Return precisely the span of lines from the top of the material below to the line containing "scene.camera = camo", both included. Pictures are excluded.

— BEGIN Dataset section —

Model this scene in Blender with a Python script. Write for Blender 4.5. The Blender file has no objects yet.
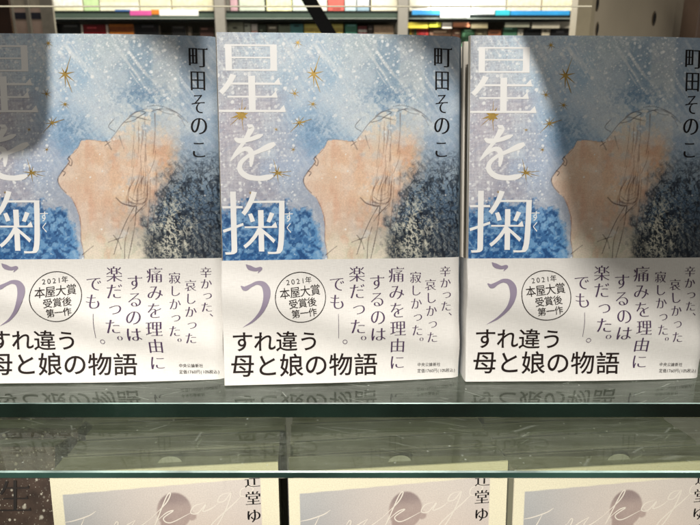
import bpy, math, random
import numpy as np
from mathutils import Vector, Matrix
R = math.radians
scene = bpy.context.scene
C = scene.collection
rng = np.random.RandomState(7)
random.seed(5)

# ------------------------------------------------------------------ camera
F, PITCH, CH = 560.0, R(14.0), 0.1402      # focal length in photo pixels, pitch, height over the shelf
cam = bpy.data.cameras.new('camera'); camo = bpy.data.objects.new('camera', cam); C.objects.link(camo)
camo.location = (0, 0, CH); camo.rotation_euler = (R(90) - PITCH, 0, 0)
cam.sensor_width = 36; cam.lens = 36 * F / 700; cam.clip_start = 0.01; cam.clip_end = 60
cam.dof.use_dof = True; cam.dof.focus_distance = 0.30; cam.dof.aperture_fstop = 20
scene.camera = camo

def ray_dir(px, py):
    u = (px - 350) / F; v = (py - 262.5) / F
    return Vector((u, math.cos(PITCH) - v * math.sin(PITCH), -math.sin(PITCH) - v * math.cos(PITCH)))
def at(px, py, Y):          # point at distance Y
    d = ray_dir(px, py); return Vector((0, 0, CH)) + d * (Y / d.y)
def onz(px, py, z):
    d = ray_dir(px, py); return Vector((0, 0, CH)) + d * ((z - CH) / d.z)

# ------------------------------------------------------------------ helpers
def lin(c):
    return tuple(((x / 255) / 12.92 if x / 255 <= 0.04045 else ((x / 255 + 0.055) / 1.055) ** 2.4) for x in c)
def tag(o, label=None, cat=None, group=None, kind=None):
    if label: o['label'] = label
    if cat: o['category'] = cat
    if group: o['group'] = group
    if kind: o['kind'] = kind
    return o
def empty(name, loc=(0, 0, 0), rot=(0, 0, 0)):
    o = bpy.data.objects.new(name, None); C.objects.link(o); o.location = loc; o.rotation_euler = rot
    o.empty_display_size = 0.01
    return o
def kids(o): return [c for c in bpy.data.objects if c.parent == o]
def copy_tree(o, parent=None):
    c = o.copy(); C.objects.link(c); c.parent = parent
    for k in kids(o): copy_tree(k, c)
    return c

class MB:
    """collects polygons, becomes one mesh object"""
    def __init__(s): s.v = []; s.f = []; s.m = []
    def face(s, pts, mi=0):
        n = len(s.v); s.v += [tuple(p) for p in pts]; s.f.append(list(range(n, n + len(pts)))); s.m.append(mi)
    def box(s, a, b, mi=0, bev=0.0):
        x0, y0, z0 = a; x1, y1, z1 = b
        if bev <= 0:
            n = len(s.v)
            s.v += [(x0,y0,z0),(x1,y0,z0),(x1,y1,z0),(x0,y1,z0),(x0,y0,z1),(x1,y0,z1),(x1,y1,z1),(x0,y1,z1)]
            for q in ((0,3,2,1),(4,5,6,7),(0,1,5,4),(1,2,6,5),(2,3,7,6),(3,0,4,7)):
                s.f.append([n + i for i in q]); s.m.append(mi)
            return
        # chamfered box
        import bmesh
        bm = bmesh.new(); bmesh.ops.create_cube(bm, size=1)
        for v in bm.verts: v.co = Vector(((x0+x1)/2 + v.co.x*(x1-x0), (y0+y1)/2 + v.co.y*(y1-y0), (z0+z1)/2 + v.co.z*(z1-z0)))
        bmesh.ops.bevel(bm, geom=list(bm.edges), offset=bev, segments=2, profile=0.5, affect='EDGES')
        s.bm(bm, mi); bm.free()
    def bm(s, bm, mi=0):
        n = len(s.v); bm.verts.index_update()
        s.v += [tuple(v.co) for v in bm.verts]
        for f in bm.faces: s.f.append([n + v.index for v in f.verts]); s.m.append(mi)
    def grid(s, fn, nu, nv, mi=0):
        n = len(s.v)
        for j in range(nv + 1):
            for i in range(nu + 1): s.v.append(tuple(fn(i / nu, j / nv)))
        for j in range(nv):
            for i in range(nu):
                a = n + j * (nu + 1) + i; s.f.append([a, a + 1, a + nu + 2, a + nu + 1]); s.m.append(mi)
    def build(s, name, mats, parent=None, smooth=False, fn=None):
        me = bpy.data.meshes.new(name)
        v = [fn(p) for p in s.v] if fn else s.v
        me.from_pydata(v, [], s.f)
        for m in (mats if isinstance(mats, (list, tuple)) else [mats]): me.materials.append(m)
        me.polygons.foreach_set('material_index', s.m)
        if smooth: me.polygons.foreach_set('use_smooth', [True] * len(me.polygons))
        me.update()
        o = bpy.data.objects.new(name, me); C.objects.link(o)
        if parent: o.parent = parent
        return o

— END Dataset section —

■ Complete answer ■
Model this scene in Blender with a Python script. Write for Blender 4.5. The Blender file has no objects yet.
import bpy, math, random
import numpy as np
from mathutils import Vector, Matrix
R = math.radians
scene = bpy.context.scene
C = scene.collection
rng = np.random.RandomState(7)
random.seed(5)

# ------------------------------------------------------------------ camera
F, PITCH, CH = 560.0, R(14.0), 0.1402      # focal length in photo pixels, pitch, height over the shelf
cam = bpy.data.cameras.new('camera'); camo = bpy.data.objects.new('camera', cam); C.objects.link(camo)
camo.location = (0, 0, CH); camo.rotation_euler = (R(90) - PITCH, 0, 0)
cam.sensor_width = 36; cam.lens = 36 * F / 700; cam.clip_start = 0.01; cam.clip_end = 60
cam.dof.use_dof = True; cam.dof.focus_distance = 0.30; cam.dof.aperture_fstop = 20
scene.camera = camo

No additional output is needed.